Proving that $p^{\alpha + \beta + 1} \mid {n \choose k} p^{k\alpha}$ when $p^\beta \mid n$.

Question

Let $n,\alpha\in\mathbb{N},\beta\in\mathbb{N}_0$, and let $p$ be odd prime number s.t. $p^\beta|n$.

How do we prove that $p^{\alpha+\beta+1}|{n\choose k}p^{k\alpha}$ for every $k\in\{1,2,\ldots,n-1\}$?

Answer 1

We have the following formula for the largest power of $p$ that divides integer $m!$: $$\frac{m-s_p(m)}{p-1}$$ where $s_p(m)$ represents the digit sum of $m$ in base $p$. We write $p^x\|n$ to denote $p^x|n$ but $p^{x+1}\nmid n$.

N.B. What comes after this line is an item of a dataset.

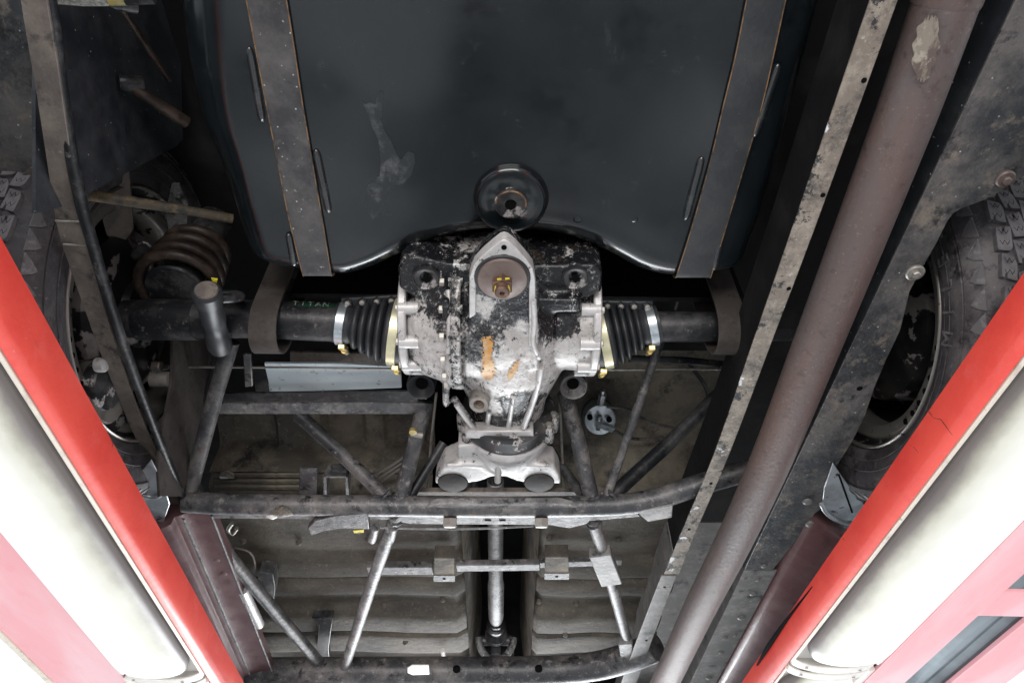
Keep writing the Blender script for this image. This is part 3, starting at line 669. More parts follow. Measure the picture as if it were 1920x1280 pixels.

For convenience, set $\gamma=1+\lfloor \log_p n\rfloor$, the number of digits of $n$ in base $p$. Because $p^\beta|n$, the last $\beta$ digits of $n$ (in base $p$) are all zero. Hence $s_p(n)\le (p-1)(\gamma-\beta)$, and $p^x\|n!$ where $$x\ge \frac{n-(p-1)(\gamma-\beta)}{p-1}=\frac{n}{p-1}+(\beta-\gamma)$$ Next, we consider the denominator of $\displaystyle {n\choose k}=\frac{n!}{k!(n-k)!}$. We have $p^y\|k!$, where $y\le \frac{k-1}{p-1}$, and $p^z\|(n-k)!$, where $z\le \frac{n-k-1}{p-1}$. Combining these three facts, we get $p^s|{n\choose k}$, where $$s\ge \frac{n+k-1+n-k-1}{p-1}+\beta-\gamma=2\frac{n-1}{p-1}+\beta-\gamma$$ The desired result would follow if we could show that $$\alpha+\beta+1\le 2\frac{n-1}{p-1}+\beta-\gamma+k\alpha$$ which rearranges as $$\gamma+1\le 2\frac{n-1}{p-1}+(k-1)\alpha$$ It suffices to prove this for $k=1$, i.e. $$\gamma+1\le 2\frac{n-1}{p-1}$$ or $$\lfloor \log_p n\rfloor \frac{p-1}{2}\le n$$

Answer 2

It`s false for $k = 1$: $p^{\alpha +\beta+1} | np^{\alpha}$, $n = p,\beta=1$.